Three former Massachusetts House speakers have been convicted of felonies, and the most recent remains locked in federal prison for his participation in a bribery scheme. Now Attorney General Martha Coakley has proposed adding a new member to the Beacon Hill felons club with the indictment of Timothy Cahill, the former state treasurer and candidate for governor.
Cahill is reportedly the first statewide politician to be indicted for public corruption in Massachusetts in more than 60 years. But given the legal problems that have afflicted various elected officials in recent years, one member of the Twitterati observed Monday that there seems to be a rule that there must be one of them under indictment at all times.
According to the attorney general, Cahill and others hatched a scheme to use taxpayers' money — your money — to tip the 2010 race for governor in his favor.
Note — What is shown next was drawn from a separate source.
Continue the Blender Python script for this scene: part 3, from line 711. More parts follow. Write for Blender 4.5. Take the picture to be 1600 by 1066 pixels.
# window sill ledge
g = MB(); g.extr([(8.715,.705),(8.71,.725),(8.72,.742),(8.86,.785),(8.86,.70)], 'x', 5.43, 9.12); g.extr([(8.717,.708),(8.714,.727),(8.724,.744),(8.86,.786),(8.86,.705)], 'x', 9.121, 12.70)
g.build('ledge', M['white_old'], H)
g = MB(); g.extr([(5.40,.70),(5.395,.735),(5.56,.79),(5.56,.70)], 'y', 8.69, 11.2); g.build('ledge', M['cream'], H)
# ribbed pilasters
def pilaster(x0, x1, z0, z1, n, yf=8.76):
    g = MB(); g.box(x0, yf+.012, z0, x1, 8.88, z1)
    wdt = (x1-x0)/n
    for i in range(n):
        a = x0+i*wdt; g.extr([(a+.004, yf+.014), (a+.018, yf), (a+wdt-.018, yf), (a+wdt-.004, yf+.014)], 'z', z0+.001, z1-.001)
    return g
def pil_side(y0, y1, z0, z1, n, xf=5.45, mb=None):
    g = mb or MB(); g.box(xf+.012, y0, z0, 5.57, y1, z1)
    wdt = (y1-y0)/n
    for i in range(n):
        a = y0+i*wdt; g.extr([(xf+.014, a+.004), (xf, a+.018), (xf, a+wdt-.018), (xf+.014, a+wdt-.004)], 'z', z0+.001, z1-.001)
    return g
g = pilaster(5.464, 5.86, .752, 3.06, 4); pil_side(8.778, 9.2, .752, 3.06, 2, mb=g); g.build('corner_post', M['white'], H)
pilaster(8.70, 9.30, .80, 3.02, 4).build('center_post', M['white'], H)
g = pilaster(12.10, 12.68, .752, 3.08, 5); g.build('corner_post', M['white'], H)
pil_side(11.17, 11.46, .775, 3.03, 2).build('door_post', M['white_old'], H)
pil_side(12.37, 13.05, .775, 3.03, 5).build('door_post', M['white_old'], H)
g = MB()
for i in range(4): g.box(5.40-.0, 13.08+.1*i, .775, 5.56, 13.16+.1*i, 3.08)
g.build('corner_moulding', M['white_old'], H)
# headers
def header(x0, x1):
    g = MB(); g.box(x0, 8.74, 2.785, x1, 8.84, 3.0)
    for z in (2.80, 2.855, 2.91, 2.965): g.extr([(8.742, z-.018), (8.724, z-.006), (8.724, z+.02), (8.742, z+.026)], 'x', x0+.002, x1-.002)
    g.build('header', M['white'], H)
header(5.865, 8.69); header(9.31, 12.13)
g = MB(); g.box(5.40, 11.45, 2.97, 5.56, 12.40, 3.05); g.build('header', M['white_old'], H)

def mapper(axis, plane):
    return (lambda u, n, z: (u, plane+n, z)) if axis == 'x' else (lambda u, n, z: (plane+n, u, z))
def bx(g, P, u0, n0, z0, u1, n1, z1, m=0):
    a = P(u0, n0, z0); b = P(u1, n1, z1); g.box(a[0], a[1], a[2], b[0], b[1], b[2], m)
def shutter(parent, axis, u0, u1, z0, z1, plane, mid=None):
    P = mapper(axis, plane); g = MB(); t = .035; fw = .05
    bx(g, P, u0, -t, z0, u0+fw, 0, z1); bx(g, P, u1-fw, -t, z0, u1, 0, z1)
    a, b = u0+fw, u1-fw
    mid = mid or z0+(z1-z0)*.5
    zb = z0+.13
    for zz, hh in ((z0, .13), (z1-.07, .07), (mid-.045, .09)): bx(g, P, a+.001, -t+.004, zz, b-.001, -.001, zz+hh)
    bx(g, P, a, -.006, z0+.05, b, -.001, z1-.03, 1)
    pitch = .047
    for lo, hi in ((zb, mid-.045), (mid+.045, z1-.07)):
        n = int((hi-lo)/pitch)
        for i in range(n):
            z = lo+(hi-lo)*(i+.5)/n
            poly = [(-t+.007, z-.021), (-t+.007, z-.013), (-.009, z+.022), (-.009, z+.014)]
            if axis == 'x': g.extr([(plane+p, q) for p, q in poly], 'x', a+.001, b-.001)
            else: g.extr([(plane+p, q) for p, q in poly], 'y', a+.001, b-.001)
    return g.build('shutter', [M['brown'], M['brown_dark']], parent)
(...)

If he had pulled it off, he'd be the state's chief executive today.
A Suffolk County grand jury this week charged Cahill with corruption, fraud and conspiracy, accusing him of spending $1.5 million in state money to promote the Massachusetts Lottery, which he controlled, as well as his own political fortunes.
In the end, Cahill's alleged scheme was as harebrained as his candidacy for governor.
The Quincy resident, who served as a city councilor before his election as treasurer, ended his decades-long fealty to the Democratic Party to run for governor as an independent in 2010. He claimed he had new ideas that would challenge two-party orthodoxy.
The truth was he knew he couldn't beat Deval Patrick for the Democratic nomination or Charles Baker for the Republican nomination.
His campaign was still going nowhere by the summer of 2010.
According to Coakley, that is when Cahill and others came up with the plan to make you pay to jump-start his campaign with the Lottery ad campaign.
It's hard to believe that Cahill actually thought it would put him in the corner office, especially since the ads could not legally use his name or image.
But what politician can resist the temptation to use the advantages of incumbency for even a slight political gain — whether it's a sign on the highway announcing a road project or the well-timed announcement of a major grant?
Cahill's problem may be that he not only lost the election — he took only 8 percent of the vote — but he also wound up in a nasty dispute with former campaign staffers who blew the whistle on the alleged coordination between the Cahill campaign and the Lottery.
An email trail seems to have backed up the renegade staffers.
According to Coakley, focus groups had indicated that Cahill's management of the Lottery was a winning issue for the treasurer, and Cahill gave the go-ahead for an ad blitz that would begin, not by coincidence, in September 2010.
By November, Cahill was still dead in the water as a candidate, and all he could hope to do was drain enough votes from Baker to re-elect Patrick. In this, he was a success.
Coakley said Cahill put his political ambitions ahead of the public interest, abusing his power and position of trust for personal gain. It is the original sin of politicians. It is what made felons of speakers Charles Flaherty, Tom Finneran and Sal DiMasi.
In the grand scheme of things, and against the historical backdrop of bid-rigging, bribery, electoral tampering and patronage on Beacon Hill, the case against Cahill may not seem like much.
But if the charges are true, Cahill did succumb to the temptation to spend your money for his own ends.
"All elected officials need to be aware there will be greater scrutiny with taxpayer dollars," Coakley said at a press conference announcing Cahill's indictment.
Let's hope so.
Beacon Hill has proven itself to be a target-rich environment for prosecutors, which is a sad commentary on the way business is conducted there.